I’m so thankful for that snowfall. If given the choice, I would have never called into work repeatedly & stayed a week at my grandparents — I’m just so routine-oriented that it wouldn’t have even occurred to me. But the snow took that decision out of my hands.

And honestly, it was more than the weather. When we arrived on Thursday, we realized that Grandpa’s “cold” that Grandma had mentioned on the phone was so much more. He had a cough that had settled deep in his chest & was struggling to catch his breath. He napped multiple times a day, which is very unlike the man who is perpetually outside, perpetually working. It scared me. I suddenly saw how old he’s gotten, how frail he’s become. It suddenly became clear that Grandpa has never really been physically the same since Mama’s death… that losing his only daughter seems to have changed him in a way that is manifesting itself through physical illness. Maggie, who has always been particularly attached to Grandpa, was worried. She followed him around the house, watching him quietly. When he once again disappeared into the bedroom to take yet another nap, she would “tattle” on him to Grandma — “Gwanma, Poppaw laying down! Is he tirwed?” She tracked him constantly, even knocking on the door when he went to the bathroom — *knock, knock* “Poppaw, what you doin’ in dere?” *knock, knock*.
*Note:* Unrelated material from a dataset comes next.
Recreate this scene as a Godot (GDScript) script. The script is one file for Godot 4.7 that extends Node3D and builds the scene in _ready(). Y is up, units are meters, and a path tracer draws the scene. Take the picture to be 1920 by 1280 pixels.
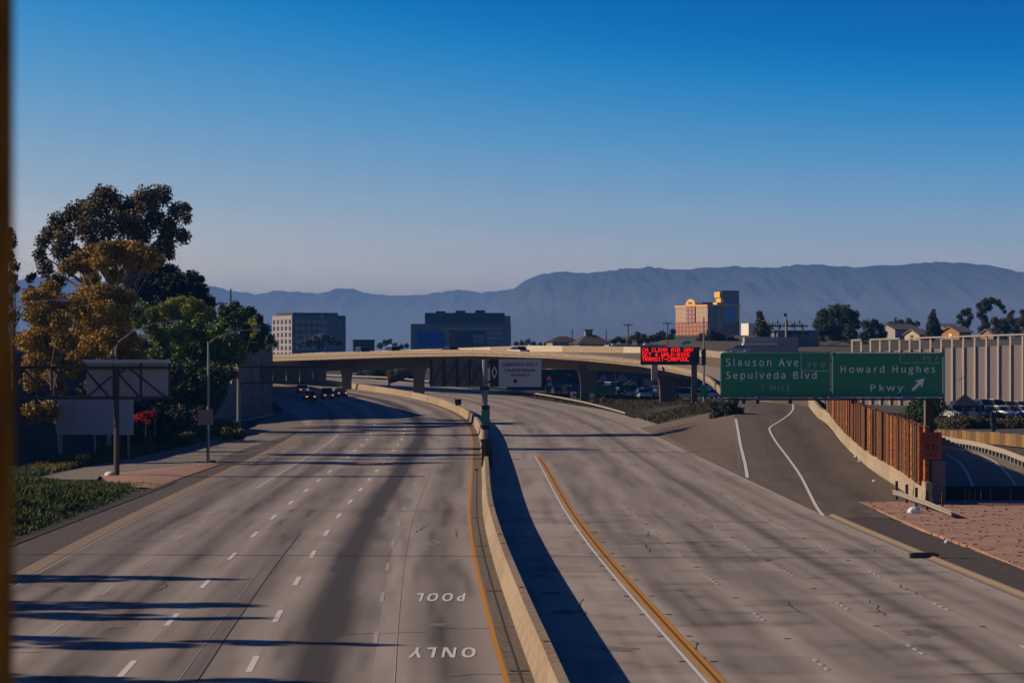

On Monday morning, we actually packed the car, said our goodbyes, & made it to the top of my grandparents’ hilly driveway. As we were leaving, Grandpa said his usual prayer that we would have a safe trip home. But, for the first time I can remember, he broke down & cried. By the time he said “amen,” every eye in the kitchen was full of tears. As we drove away, Maggie waved at him & then began wailing. It was one of the saddest sounds I’ve ever heard — more of a keening sadness than crying. Within minutes, Jennifer & I were crying as well. I just kept thinking “what if.” What if this is the last time? What if he doesn’t get better? What if? As children, Jennifer & I remember crying & begging Mama & Daddy to turn around & let us go back, but they never did. For the first time, we turned around less than a mile down the road & drove back. It felt right. It was the right thing to do.
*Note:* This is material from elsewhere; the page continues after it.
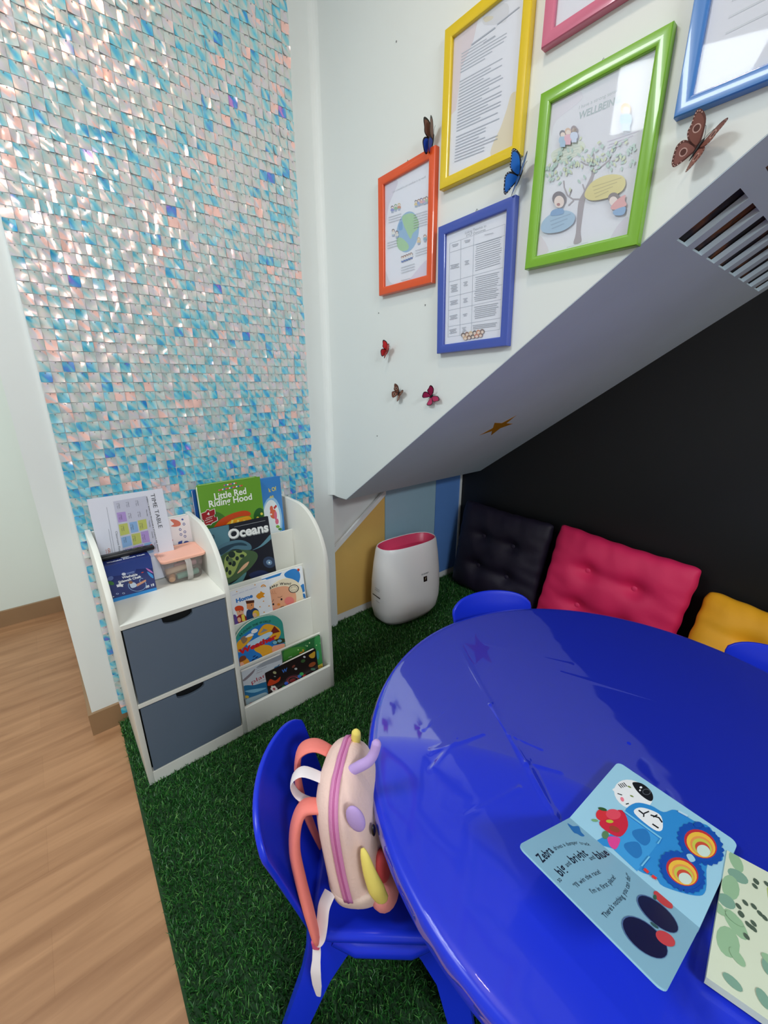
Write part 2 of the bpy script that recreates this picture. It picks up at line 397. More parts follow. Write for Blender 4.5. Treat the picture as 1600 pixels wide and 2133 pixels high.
# ================================================================== GRASS
def grass():
    lx = lambda y: -0.978 + (0.03 * (y + 0.45) if y < -0.45 else 0.0)   # left edge
    mb = MB(); bm_ = mat((24, 58, 26), 0.9, name='turf_backing')
    mb.add([(-0.972, 0.0, 0.001), (lx(-2.6), -2.6, 0.001), (0.948, -2.6, 0.001), (0.948, 0.026, 0.001), (-0.262, 0.026, 0.001), (-0.262, 0.0, 0.001),
            (-0.972, 0.0, 0.008), (lx(-2.6), -2.6, 0.008), (0.948, -2.6, 0.008), (0.948, 0.026, 0.008), (-0.262, 0.026, 0.008), (-0.262, 0.0, 0.008)],
           [(11, 10, 9, 8, 7, 6)[::-1], (0, 1, 7, 6), (1, 2, 8, 7), (2, 3, 9, 8)], bm_)
    g = bpy.data.materials.new('artificial_grass_blades'); g.use_nodes = True; nt = g.node_tree; bs = nt.nodes['Principled BSDF']; bs.inputs['Roughness'].default_value = 0.38
    at = nt.nodes.new('ShaderNodeAttribute'); at.attribute_name = 'tint'
    rp = nt.nodes.new('ShaderNodeValToRGB'); e = rp.color_ramp.elements; e[0].color = lin((26, 76, 30)); e[1].color = lin((112, 160, 84)); e[1].position = 1.0
    k = e.new(0.55); k.color = lin((40, 100, 40)); k = e.new(0.86); k.color = lin((62, 128, 54))
    nt.links.new(at.outputs['Fac'], rp.inputs[0]); nt.links.new(rp.outputs[0], bs.inputs['Base Color'])
    N = 300000
    rng = np.random.default_rng(3)
    y = -2.5 + 2.52 * rng.random(N); x = -1.0 + 1.945 * rng.random(N)
    left = np.where(y < -0.45, -0.978 + 0.03 * (y + 0.45), -0.976)
    ok = (x > left) & ~((x > -0.93) & (x < -0.275) & (y > -0.355) ) & ~((x < -0.27) & (y > -0.004)) & ~((x > -0.1) & (y < -1.75))
    # thin out deep below the table
    x = x[ok]; y = y[ok]; n = len(x)
    h = 0.014 + 0.012 * rng.random(n); an = rng.random(n) * 2 * PI; ln = 0.25 + 0.75 * rng.random(n); wd = 0.0009 + 0.0007 * rng.random(n); fa = rng.random(n) * 2 * PI
    dx, dy = np.cos(an), np.sin(an); wx, wy = np.cos(fa) * wd, np.sin(fa) * wd
    V = np.zeros((n, 5, 3)); z0 = 0.004
    V[:, 0] = np.stack([x - wx, y - wy, np.full(n, z0)], 1); V[:, 1] = np.stack([x + wx, y + wy, np.full(n, z0)], 1)
    mx = x + dx * ln * h * 0.25; my = y + dy * ln * h * 0.25; mz = z0 + h * 0.62
    V[:, 2] = np.stack([mx + wx * .8, my + wy * .8, mz], 1); V[:, 3] = np.stack([mx - wx * .8, my - wy * .8, mz], 1)
    V[:, 4] = np.stack([x + dx * ln * h * 0.8, y + dy * ln * h * 0.8, z0 + h * (1.05 - 0.35 * ln)], 1)
    base = len(mb.v); me = bpy.data.meshes.new('artificial_grass')
    allv = np.concatenate([np.array(mb.v), V.reshape(-1, 3)]); me.vertices.add(len(allv)); me.vertices.foreach_set('co', allv.ravel())
    loops = []; starts = []; 
    for f in mb.f: starts.append(len(loops)); loops += list(f)
    nb = len(loops); idx = base + 5 * np.arange(n)[:, None]
    L = np.concatenate([idx + np.array([[0, 1, 2, 3]]), idx + np.array([[3, 2, 4]])], 1).ravel()
    st = np.empty((n, 2), int); st[:, 0] = nb + 7 * np.arange(n); st[:, 1] = st[:, 0] + 4
    loops = np.concatenate([np.array(loops), L]); starts = np.concatenate([np.array(starts), st.ravel()])
    me.loops.add(len(loops)); me.loops.foreach_set('vertex_index', loops.astype(np.int32))
    me.polygons.add(len(starts)); me.polygons.foreach_set('loop_start', starts.astype(np.int32))
    mi = np.ones(len(starts), np.int32); mi[:len(mb.f)] = 0
    me.materials.append(bm_); me.materials.append(g); me.polygons.foreach_set('material_index', mi)
    me.update(calc_edges=True); me.validate()
    a = me.attributes.new('tint', 'FLOAT', 'POINT'); t = np.zeros(len(allv)); t[base:] = np.repeat(rng.random(n), 5)
    a.data.foreach_set('value', t.astype(np.float32))
    o = bpy.data.objects.new('artificial_grass', me); COL.objects.link(o)
    tag(o, 'dark green artificial grass mat laid over the wooden floor', 'artificial grass', kind='stuff')
grass()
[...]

As we turned into the icy driveway, my cousin David was standing there asking us what was wrong, if we had forgotten something. We just waved as we slid by, careening all the way back down the hill into my grandparents’ yard. The smiles on my grandparents’ faces were beautiful. Grandma kept laughing… just laughing with happiness.

And so we stayed for three more days. The schools were closed because of the weather, & so we all huddled down together with hot chocolate & Christmas cookies & family & just enjoyed being snowed in. Together. Snow is the perfect excuse, you know? It removes the guilt, the pressure of “real life.” My grandparents don’t have a television or internet. Because they’re nestled in the mountains, they get few radio stations, & cell phone service is laughable. It was lovely, it truly was. And by the time we left (again) on Thursday, Grandpa acted like he felt much better. No tears this time as we pulled out of the driveway…

Oh, & I took more than 1600 pictures. Yay for thorough documentation!